(Source records)
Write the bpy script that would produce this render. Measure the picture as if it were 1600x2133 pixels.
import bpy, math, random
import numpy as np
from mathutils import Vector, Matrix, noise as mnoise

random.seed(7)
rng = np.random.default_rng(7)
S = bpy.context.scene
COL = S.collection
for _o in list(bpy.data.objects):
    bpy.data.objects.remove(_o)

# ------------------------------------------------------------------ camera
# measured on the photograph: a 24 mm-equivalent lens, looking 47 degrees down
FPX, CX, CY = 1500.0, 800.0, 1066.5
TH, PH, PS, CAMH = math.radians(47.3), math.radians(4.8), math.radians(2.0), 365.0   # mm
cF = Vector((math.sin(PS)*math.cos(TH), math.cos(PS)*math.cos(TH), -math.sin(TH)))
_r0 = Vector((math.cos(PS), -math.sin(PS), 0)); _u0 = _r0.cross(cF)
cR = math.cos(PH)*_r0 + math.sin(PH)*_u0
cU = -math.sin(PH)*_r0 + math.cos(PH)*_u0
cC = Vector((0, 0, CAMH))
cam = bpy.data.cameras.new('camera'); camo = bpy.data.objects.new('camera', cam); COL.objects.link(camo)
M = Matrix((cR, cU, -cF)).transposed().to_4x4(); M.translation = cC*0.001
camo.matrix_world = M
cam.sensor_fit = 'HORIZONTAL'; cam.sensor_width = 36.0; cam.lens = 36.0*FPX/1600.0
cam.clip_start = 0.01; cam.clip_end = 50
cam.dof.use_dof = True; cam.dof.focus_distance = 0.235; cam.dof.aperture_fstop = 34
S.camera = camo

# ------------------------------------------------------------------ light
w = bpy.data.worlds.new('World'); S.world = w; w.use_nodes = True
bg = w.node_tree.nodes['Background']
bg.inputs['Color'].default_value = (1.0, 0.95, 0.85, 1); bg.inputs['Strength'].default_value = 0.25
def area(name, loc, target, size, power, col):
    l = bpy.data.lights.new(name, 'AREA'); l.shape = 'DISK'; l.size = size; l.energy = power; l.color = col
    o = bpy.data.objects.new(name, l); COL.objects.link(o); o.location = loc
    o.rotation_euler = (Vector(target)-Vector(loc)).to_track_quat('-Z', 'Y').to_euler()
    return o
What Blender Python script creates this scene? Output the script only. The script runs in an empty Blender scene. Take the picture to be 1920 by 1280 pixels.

SHORT PROBLEM:
Each line in the material above must be retyped without alteration.

RESPONSE:
Write the bpy script that would produce this render. Measure the picture as if it were 1600x2133 pixels.
import bpy, math, random
import numpy as np
from mathutils import Vector, Matrix, noise as mnoise

random.seed(7)
rng = np.random.default_rng(7)
S = bpy.context.scene
COL = S.collection
for _o in list(bpy.data.objects):
    bpy.data.objects.remove(_o)

# ------------------------------------------------------------------ camera
# measured on the photograph: a 24 mm-equivalent lens, looking 47 degrees down
FPX, CX, CY = 1500.0, 800.0, 1066.5
TH, PH, PS, CAMH = math.radians(47.3), math.radians(4.8), math.radians(2.0), 365.0   # mm
cF = Vector((math.sin(PS)*math.cos(TH), math.cos(PS)*math.cos(TH), -math.sin(TH)))
_r0 = Vector((math.cos(PS), -math.sin(PS), 0)); _u0 = _r0.cross(cF)
cR = math.cos(PH)*_r0 + math.sin(PH)*_u0
cU = -math.sin(PH)*_r0 + math.cos(PH)*_u0
cC = Vector((0, 0, CAMH))
cam = bpy.data.cameras.new('camera'); camo = bpy.data.objects.new('camera', cam); COL.objects.link(camo)
M = Matrix((cR, cU, -cF)).transposed().to_4x4(); M.translation = cC*0.001
camo.matrix_world = M
cam.sensor_fit = 'HORIZONTAL'; cam.sensor_width = 36.0; cam.lens = 36.0*FPX/1600.0
cam.clip_start = 0.01; cam.clip_end = 50
cam.dof.use_dof = True; cam.dof.focus_distance = 0.235; cam.dof.aperture_fstop = 34
S.camera = camo

# ------------------------------------------------------------------ light
w = bpy.data.worlds.new('World'); S.world = w; w.use_nodes = True
bg = w.node_tree.nodes['Background']
bg.inputs['Color'].default_value = (1.0, 0.95, 0.85, 1); bg.inputs['Strength'].default_value = 0.25
def area(name, loc, target, size, power, col):
    l = bpy.data.lights.new(name, 'AREA'); l.shape = 'DISK'; l.size = size; l.energy = power; l.color = col
    o = bpy.data.objects.new(name, l); COL.objects.link(o); o.location = loc
    o.rotation_euler = (Vector(target)-Vector(loc)).to_track_quat('-Z', 'Y').to_euler()
    return o
What Blender Python script creates this scene? Output the script only. The script runs in an empty Blender scene. Take the picture to be 1920 by 1280 pixels.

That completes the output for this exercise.